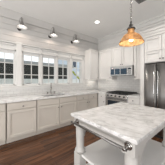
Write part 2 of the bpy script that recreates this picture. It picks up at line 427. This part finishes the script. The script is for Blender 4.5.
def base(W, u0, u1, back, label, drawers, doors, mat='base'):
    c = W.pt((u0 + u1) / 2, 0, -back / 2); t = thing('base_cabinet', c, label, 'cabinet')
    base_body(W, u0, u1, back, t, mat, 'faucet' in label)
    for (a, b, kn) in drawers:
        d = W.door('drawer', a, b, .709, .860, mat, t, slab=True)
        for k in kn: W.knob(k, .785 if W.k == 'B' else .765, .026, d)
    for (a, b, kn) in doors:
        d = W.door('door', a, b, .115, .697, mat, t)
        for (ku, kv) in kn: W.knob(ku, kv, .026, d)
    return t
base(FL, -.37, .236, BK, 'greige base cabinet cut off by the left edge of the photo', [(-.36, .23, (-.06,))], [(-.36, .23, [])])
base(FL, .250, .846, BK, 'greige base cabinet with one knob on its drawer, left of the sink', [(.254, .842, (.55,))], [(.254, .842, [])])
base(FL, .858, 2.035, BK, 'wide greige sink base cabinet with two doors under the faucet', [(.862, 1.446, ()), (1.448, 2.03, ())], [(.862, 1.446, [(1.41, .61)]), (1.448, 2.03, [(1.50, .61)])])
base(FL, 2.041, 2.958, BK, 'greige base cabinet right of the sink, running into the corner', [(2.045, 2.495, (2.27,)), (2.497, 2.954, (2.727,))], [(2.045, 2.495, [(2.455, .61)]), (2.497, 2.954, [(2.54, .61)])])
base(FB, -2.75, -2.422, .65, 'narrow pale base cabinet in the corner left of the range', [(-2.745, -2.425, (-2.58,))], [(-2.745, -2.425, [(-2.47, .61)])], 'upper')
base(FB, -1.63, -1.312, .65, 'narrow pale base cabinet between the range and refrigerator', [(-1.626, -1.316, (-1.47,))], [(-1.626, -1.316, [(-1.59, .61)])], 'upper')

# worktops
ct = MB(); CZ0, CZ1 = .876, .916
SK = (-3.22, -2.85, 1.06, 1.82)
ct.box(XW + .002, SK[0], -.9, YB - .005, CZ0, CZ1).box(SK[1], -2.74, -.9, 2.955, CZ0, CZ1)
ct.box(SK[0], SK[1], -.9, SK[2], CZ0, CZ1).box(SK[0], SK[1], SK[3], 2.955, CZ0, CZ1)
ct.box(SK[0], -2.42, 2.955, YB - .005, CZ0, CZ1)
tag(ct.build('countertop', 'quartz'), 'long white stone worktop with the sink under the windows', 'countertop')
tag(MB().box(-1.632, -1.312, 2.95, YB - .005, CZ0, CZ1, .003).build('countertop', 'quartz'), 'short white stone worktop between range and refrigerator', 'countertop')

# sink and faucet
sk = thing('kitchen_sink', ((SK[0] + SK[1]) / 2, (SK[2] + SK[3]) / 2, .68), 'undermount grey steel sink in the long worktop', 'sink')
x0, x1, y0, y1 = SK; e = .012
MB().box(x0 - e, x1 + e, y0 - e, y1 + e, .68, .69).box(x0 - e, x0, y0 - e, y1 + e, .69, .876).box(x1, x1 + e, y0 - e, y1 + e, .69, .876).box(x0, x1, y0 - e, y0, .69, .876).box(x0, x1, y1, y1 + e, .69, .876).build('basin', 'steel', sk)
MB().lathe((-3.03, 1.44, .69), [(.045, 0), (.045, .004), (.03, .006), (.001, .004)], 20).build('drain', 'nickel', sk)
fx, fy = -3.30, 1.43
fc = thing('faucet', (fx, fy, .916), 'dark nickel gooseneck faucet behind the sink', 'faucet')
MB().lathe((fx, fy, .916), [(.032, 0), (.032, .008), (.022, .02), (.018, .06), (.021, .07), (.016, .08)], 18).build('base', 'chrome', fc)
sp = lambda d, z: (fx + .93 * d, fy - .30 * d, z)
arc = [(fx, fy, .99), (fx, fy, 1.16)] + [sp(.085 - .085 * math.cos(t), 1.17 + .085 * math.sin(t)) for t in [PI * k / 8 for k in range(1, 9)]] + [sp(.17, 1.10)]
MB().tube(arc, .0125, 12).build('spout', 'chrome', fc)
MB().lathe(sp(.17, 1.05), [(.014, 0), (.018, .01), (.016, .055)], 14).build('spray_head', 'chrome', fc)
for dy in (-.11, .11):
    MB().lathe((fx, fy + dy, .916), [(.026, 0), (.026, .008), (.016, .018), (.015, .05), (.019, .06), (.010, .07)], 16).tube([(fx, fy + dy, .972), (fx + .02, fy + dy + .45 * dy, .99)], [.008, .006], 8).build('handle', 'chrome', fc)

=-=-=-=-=

• Description of the task:
Leave out the pictures and repeat exactly the lines from the start of the material through the line that contains "tag(MB().box(-1.632, -1.312, 2.95, YB", both included.

• Solution to this problem:
Write part 2 of the bpy script that recreates this picture. It picks up at line 427. This part finishes the script. The script is for Blender 4.5.
def base(W, u0, u1, back, label, drawers, doors, mat='base'):
    c = W.pt((u0 + u1) / 2, 0, -back / 2); t = thing('base_cabinet', c, label, 'cabinet')
    base_body(W, u0, u1, back, t, mat, 'faucet' in label)
    for (a, b, kn) in drawers:
        d = W.door('drawer', a, b, .709, .860, mat, t, slab=True)
        for k in kn: W.knob(k, .785 if W.k == 'B' else .765, .026, d)
    for (a, b, kn) in doors:
        d = W.door('door', a, b, .115, .697, mat, t)
        for (ku, kv) in kn: W.knob(ku, kv, .026, d)
    return t
base(FL, -.37, .236, BK, 'greige base cabinet cut off by the left edge of the photo', [(-.36, .23, (-.06,))], [(-.36, .23, [])])
base(FL, .250, .846, BK, 'greige base cabinet with one knob on its drawer, left of the sink', [(.254, .842, (.55,))], [(.254, .842, [])])
base(FL, .858, 2.035, BK, 'wide greige sink base cabinet with two doors under the faucet', [(.862, 1.446, ()), (1.448, 2.03, ())], [(.862, 1.446, [(1.41, .61)]), (1.448, 2.03, [(1.50, .61)])])
base(FL, 2.041, 2.958, BK, 'greige base cabinet right of the sink, running into the corner', [(2.045, 2.495, (2.27,)), (2.497, 2.954, (2.727,))], [(2.045, 2.495, [(2.455, .61)]), (2.497, 2.954, [(2.54, .61)])])
base(FB, -2.75, -2.422, .65, 'narrow pale base cabinet in the corner left of the range', [(-2.745, -2.425, (-2.58,))], [(-2.745, -2.425, [(-2.47, .61)])], 'upper')
base(FB, -1.63, -1.312, .65, 'narrow pale base cabinet between the range and refrigerator', [(-1.626, -1.316, (-1.47,))], [(-1.626, -1.316, [(-1.59, .61)])], 'upper')

# worktops
ct = MB(); CZ0, CZ1 = .876, .916
SK = (-3.22, -2.85, 1.06, 1.82)
ct.box(XW + .002, SK[0], -.9, YB - .005, CZ0, CZ1).box(SK[1], -2.74, -.9, 2.955, CZ0, CZ1)
ct.box(SK[0], SK[1], -.9, SK[2], CZ0, CZ1).box(SK[0], SK[1], SK[3], 2.955, CZ0, CZ1)
ct.box(SK[0], -2.42, 2.955, YB - .005, CZ0, CZ1)
tag(ct.build('countertop', 'quartz'), 'long white stone worktop with the sink under the windows', 'countertop')
tag(MB().box(-1.632, -1.312, 2.95, YB - .005, CZ0, CZ1, .003).build('countertop', 'quartz'), 'short white stone worktop between range and refrigerator', 'countertop')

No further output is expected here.